# Requirement:
Will you quote precisely the lines that run from the top of the material below to the line containing "sc.camera = cam", both ends included?

====== Provided data ======

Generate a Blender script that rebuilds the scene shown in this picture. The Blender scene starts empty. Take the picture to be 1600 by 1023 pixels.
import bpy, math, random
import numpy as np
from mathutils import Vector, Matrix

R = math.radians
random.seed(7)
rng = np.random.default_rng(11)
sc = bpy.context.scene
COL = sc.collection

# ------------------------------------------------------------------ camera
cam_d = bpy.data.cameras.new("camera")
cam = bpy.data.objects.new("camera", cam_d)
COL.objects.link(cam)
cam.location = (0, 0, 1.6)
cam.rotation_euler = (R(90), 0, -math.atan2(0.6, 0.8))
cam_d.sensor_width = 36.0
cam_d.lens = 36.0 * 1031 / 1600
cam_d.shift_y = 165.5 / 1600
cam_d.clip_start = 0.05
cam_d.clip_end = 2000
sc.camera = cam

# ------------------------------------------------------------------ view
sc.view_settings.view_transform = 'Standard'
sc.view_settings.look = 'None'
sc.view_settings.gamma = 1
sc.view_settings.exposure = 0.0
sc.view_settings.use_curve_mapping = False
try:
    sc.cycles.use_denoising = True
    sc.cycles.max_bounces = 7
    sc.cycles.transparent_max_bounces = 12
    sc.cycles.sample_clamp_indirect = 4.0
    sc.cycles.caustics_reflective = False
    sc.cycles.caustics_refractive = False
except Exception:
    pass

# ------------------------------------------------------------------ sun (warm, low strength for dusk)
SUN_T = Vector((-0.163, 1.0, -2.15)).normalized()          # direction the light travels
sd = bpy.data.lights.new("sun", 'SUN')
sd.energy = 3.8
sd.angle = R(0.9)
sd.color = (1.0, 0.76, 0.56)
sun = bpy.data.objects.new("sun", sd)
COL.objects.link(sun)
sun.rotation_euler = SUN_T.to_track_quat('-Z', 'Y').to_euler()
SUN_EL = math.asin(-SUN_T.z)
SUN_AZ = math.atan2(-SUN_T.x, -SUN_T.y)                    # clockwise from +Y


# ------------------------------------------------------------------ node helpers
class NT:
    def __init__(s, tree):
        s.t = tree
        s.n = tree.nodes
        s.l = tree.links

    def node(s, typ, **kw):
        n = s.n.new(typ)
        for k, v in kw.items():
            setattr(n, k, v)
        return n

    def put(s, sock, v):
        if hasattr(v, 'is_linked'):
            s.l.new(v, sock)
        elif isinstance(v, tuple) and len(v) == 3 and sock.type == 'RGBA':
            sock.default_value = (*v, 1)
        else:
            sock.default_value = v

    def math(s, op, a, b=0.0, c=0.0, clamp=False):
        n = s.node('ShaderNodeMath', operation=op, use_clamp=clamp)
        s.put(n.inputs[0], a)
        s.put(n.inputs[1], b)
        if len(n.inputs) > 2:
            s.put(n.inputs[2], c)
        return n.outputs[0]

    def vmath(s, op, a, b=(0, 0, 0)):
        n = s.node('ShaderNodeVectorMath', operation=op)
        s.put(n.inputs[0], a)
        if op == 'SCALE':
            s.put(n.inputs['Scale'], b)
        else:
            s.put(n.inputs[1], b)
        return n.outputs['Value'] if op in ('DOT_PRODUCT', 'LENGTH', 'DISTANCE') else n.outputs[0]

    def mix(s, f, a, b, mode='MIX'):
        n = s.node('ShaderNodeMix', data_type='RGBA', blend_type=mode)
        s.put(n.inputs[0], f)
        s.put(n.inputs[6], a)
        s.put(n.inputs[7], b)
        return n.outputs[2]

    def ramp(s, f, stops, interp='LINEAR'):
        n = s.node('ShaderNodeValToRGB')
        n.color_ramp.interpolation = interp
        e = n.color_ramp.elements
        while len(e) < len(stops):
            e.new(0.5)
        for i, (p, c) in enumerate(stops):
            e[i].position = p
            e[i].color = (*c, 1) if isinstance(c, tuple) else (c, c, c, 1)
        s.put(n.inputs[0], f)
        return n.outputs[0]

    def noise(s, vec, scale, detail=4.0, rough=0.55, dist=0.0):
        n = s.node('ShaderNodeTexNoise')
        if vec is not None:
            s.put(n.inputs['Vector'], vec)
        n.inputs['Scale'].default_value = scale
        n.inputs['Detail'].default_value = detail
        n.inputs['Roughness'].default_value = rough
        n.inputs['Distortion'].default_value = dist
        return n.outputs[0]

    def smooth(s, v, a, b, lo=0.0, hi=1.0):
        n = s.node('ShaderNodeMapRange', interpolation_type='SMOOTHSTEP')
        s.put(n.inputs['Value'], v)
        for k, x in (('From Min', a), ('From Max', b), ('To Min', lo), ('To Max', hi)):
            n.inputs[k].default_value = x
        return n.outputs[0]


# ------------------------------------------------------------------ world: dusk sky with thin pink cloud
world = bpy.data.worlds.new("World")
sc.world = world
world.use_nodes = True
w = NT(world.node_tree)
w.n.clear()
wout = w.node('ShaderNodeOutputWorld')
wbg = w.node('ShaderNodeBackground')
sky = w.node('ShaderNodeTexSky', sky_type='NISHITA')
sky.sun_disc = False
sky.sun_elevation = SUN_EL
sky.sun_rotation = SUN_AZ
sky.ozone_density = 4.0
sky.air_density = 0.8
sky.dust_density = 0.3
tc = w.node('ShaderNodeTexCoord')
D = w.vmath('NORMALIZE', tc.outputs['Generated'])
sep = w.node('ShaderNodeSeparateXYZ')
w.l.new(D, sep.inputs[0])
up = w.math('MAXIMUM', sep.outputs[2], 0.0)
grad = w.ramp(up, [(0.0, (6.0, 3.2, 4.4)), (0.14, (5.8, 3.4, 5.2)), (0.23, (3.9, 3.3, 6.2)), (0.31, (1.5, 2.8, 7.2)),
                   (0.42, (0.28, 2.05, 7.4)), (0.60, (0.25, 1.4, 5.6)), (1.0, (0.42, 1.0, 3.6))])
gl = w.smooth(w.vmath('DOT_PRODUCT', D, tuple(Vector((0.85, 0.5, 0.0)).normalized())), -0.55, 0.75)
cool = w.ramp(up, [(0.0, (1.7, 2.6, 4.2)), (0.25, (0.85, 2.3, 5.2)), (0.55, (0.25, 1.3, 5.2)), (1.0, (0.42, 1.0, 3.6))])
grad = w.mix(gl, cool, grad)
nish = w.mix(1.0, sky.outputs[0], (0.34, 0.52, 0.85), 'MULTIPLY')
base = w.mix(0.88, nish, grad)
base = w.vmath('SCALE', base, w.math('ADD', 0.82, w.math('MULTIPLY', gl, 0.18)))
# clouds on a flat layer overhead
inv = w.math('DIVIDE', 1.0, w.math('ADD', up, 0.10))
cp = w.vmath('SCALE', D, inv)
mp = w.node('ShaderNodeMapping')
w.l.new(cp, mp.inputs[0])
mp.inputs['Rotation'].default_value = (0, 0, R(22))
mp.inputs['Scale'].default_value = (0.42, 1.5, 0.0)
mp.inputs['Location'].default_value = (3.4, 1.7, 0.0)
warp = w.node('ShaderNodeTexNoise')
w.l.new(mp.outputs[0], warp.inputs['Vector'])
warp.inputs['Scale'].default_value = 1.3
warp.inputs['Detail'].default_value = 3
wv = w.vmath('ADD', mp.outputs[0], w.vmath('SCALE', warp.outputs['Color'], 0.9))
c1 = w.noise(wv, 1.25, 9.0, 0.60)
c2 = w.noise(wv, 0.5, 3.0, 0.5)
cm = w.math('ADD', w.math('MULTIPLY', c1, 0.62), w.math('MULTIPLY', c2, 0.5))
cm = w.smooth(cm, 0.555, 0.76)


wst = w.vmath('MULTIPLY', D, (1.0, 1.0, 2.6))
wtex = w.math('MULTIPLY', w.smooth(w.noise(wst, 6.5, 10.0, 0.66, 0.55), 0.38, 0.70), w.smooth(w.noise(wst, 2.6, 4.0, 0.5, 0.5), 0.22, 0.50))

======

# Full answer:
Generate a Blender script that rebuilds the scene shown in this picture. The Blender scene starts empty. Take the picture to be 1600 by 1023 pixels.
import bpy, math, random
import numpy as np
from mathutils import Vector, Matrix

R = math.radians
random.seed(7)
rng = np.random.default_rng(11)
sc = bpy.context.scene
COL = sc.collection

# ------------------------------------------------------------------ camera
cam_d = bpy.data.cameras.new("camera")
cam = bpy.data.objects.new("camera", cam_d)
COL.objects.link(cam)
cam.location = (0, 0, 1.6)
cam.rotation_euler = (R(90), 0, -math.atan2(0.6, 0.8))
cam_d.sensor_width = 36.0
cam_d.lens = 36.0 * 1031 / 1600
cam_d.shift_y = 165.5 / 1600
cam_d.clip_start = 0.05
cam_d.clip_end = 2000
sc.camera = cam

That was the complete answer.